DATASET CONTENT –
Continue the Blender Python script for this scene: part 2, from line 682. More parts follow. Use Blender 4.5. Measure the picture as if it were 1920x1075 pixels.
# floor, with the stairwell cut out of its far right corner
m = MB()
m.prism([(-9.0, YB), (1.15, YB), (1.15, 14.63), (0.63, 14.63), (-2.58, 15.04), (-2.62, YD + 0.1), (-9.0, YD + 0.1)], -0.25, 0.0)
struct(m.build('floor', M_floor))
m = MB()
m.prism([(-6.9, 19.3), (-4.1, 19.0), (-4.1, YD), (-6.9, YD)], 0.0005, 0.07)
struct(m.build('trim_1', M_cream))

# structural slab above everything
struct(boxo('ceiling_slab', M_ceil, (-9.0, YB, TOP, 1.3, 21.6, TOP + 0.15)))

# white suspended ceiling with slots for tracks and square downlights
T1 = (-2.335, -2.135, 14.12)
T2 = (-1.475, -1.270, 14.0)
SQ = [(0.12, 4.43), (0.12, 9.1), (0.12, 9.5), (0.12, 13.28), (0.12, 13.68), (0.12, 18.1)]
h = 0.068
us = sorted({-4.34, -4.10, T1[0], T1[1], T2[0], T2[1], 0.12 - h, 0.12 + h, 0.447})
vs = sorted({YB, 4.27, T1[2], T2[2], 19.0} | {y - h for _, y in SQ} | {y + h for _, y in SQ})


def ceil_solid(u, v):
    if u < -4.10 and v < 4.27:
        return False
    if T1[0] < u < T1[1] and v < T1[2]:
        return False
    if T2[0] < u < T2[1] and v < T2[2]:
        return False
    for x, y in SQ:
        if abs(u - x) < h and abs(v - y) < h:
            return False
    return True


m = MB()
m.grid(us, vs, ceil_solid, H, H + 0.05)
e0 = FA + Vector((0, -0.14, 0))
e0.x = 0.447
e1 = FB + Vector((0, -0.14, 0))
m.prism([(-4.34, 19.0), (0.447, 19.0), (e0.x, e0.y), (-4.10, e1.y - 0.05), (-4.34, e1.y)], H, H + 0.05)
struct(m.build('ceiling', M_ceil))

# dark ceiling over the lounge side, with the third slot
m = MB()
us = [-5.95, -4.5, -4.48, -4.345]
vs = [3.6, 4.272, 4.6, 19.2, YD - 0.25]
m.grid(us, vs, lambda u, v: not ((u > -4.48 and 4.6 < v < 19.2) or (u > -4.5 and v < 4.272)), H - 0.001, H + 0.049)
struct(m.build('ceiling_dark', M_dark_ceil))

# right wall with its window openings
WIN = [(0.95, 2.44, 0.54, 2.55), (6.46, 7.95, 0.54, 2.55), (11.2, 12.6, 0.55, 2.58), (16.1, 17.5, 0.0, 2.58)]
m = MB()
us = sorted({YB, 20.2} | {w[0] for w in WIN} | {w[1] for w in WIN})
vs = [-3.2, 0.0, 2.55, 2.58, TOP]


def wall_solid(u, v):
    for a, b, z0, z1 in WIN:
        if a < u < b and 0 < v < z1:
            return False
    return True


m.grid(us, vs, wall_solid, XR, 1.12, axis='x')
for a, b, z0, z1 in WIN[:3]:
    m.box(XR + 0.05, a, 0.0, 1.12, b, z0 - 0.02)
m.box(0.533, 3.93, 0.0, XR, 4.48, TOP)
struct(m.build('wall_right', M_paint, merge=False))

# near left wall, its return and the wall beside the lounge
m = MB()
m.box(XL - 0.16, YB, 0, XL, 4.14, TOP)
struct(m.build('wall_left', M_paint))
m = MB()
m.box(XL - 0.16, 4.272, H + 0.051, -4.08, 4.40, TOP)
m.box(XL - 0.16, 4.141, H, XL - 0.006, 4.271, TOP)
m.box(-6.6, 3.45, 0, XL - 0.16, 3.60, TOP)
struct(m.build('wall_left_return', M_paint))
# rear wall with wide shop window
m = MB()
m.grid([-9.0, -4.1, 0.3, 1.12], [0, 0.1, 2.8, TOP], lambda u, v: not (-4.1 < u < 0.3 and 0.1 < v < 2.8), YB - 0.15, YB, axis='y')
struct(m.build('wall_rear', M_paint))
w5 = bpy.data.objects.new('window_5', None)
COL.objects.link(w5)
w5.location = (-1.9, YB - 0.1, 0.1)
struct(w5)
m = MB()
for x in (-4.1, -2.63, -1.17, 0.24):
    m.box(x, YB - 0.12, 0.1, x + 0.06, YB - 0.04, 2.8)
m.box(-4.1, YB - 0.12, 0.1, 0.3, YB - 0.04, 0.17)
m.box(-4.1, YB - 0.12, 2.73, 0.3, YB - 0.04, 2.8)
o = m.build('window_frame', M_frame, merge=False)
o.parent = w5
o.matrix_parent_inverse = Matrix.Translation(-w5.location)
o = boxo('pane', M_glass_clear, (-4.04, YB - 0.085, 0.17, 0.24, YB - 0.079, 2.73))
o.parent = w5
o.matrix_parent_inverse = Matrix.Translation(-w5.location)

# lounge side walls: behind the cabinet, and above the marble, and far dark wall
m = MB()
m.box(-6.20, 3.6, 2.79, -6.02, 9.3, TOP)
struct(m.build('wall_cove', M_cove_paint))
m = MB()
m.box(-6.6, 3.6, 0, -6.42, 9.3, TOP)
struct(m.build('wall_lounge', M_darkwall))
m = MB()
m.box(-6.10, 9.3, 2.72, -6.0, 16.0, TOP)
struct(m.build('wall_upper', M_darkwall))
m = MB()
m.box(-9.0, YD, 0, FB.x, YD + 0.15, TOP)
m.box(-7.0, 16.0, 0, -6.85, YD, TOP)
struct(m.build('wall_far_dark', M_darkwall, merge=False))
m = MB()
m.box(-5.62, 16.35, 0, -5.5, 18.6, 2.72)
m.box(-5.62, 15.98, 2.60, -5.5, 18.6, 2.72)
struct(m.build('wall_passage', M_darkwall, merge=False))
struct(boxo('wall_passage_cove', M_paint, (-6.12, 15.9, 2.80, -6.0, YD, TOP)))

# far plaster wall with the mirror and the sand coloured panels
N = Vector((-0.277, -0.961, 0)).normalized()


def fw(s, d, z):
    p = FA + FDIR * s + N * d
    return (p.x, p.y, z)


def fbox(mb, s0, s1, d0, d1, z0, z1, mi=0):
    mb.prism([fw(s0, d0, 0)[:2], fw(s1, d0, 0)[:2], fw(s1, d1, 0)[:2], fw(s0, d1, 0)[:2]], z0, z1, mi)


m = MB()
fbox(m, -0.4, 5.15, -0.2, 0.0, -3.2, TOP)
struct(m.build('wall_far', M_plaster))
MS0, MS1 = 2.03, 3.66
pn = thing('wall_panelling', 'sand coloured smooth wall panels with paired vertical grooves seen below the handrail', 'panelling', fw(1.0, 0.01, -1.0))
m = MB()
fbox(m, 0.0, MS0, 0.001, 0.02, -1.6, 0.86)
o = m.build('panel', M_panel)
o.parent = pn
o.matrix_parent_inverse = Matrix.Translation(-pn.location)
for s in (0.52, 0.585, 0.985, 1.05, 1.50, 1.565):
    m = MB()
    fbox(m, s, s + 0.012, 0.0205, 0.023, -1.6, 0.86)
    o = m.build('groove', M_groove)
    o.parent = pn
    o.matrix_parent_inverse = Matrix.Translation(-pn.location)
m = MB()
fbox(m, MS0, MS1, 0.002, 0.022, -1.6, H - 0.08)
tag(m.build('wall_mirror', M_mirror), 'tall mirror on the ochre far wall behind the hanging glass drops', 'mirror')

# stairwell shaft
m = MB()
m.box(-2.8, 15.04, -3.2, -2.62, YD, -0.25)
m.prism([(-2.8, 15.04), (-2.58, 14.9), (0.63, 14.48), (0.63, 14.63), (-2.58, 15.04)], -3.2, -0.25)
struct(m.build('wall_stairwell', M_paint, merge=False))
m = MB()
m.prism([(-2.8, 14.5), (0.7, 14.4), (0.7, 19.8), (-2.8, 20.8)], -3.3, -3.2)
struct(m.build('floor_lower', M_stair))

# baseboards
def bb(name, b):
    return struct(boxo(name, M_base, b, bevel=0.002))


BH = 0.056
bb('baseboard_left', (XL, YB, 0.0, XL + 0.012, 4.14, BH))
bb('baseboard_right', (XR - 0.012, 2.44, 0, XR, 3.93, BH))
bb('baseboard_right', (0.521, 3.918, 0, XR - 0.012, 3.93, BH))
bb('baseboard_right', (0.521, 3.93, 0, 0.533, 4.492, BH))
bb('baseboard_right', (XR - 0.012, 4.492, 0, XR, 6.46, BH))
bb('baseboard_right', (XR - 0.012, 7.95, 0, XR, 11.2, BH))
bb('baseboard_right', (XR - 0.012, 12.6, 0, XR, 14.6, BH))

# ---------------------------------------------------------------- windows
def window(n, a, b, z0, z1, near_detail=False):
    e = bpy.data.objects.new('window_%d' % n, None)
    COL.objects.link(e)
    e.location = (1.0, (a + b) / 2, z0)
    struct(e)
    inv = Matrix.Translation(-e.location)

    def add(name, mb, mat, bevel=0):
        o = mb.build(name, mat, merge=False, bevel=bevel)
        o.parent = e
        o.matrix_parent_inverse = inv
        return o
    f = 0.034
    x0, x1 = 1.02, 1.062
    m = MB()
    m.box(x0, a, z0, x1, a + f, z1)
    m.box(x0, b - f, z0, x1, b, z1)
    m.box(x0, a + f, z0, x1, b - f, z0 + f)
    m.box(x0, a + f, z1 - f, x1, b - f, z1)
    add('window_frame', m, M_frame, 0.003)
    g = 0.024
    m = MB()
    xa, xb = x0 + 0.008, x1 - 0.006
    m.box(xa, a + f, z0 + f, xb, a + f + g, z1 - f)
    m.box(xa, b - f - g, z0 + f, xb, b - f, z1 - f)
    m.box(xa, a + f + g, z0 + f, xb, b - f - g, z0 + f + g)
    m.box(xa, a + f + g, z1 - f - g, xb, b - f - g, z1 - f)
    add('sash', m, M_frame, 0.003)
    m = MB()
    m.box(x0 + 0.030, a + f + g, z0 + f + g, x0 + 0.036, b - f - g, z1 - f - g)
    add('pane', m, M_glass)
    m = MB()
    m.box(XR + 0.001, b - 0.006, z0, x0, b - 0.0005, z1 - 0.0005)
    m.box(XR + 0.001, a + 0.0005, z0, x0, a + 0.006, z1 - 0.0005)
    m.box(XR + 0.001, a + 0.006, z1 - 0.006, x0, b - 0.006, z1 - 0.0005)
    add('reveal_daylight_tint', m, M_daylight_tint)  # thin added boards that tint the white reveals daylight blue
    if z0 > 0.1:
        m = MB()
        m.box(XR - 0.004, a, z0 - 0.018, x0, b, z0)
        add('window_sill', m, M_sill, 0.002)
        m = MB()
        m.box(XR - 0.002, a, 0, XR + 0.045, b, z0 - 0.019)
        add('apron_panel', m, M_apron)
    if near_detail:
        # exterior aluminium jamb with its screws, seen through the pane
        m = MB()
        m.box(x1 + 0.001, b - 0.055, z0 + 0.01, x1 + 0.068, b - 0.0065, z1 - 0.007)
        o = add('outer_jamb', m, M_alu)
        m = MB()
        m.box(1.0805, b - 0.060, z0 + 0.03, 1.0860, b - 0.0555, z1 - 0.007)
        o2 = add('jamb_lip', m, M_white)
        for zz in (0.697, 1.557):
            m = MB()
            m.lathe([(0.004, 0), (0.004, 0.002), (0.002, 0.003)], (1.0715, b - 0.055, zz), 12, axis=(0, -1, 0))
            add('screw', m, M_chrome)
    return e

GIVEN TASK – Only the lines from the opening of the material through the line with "struct(m.build('trim_1', M_cream))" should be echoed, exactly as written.

EXERCISE RESPONSE –
Continue the Blender Python script for this scene: part 2, from line 682. More parts follow. Use Blender 4.5. Measure the picture as if it were 1920x1075 pixels.
# floor, with the stairwell cut out of its far right corner
m = MB()
m.prism([(-9.0, YB), (1.15, YB), (1.15, 14.63), (0.63, 14.63), (-2.58, 15.04), (-2.62, YD + 0.1), (-9.0, YD + 0.1)], -0.25, 0.0)
struct(m.build('floor', M_floor))
m = MB()
m.prism([(-6.9, 19.3), (-4.1, 19.0), (-4.1, YD), (-6.9, YD)], 0.0005, 0.07)
struct(m.build('trim_1', M_cream))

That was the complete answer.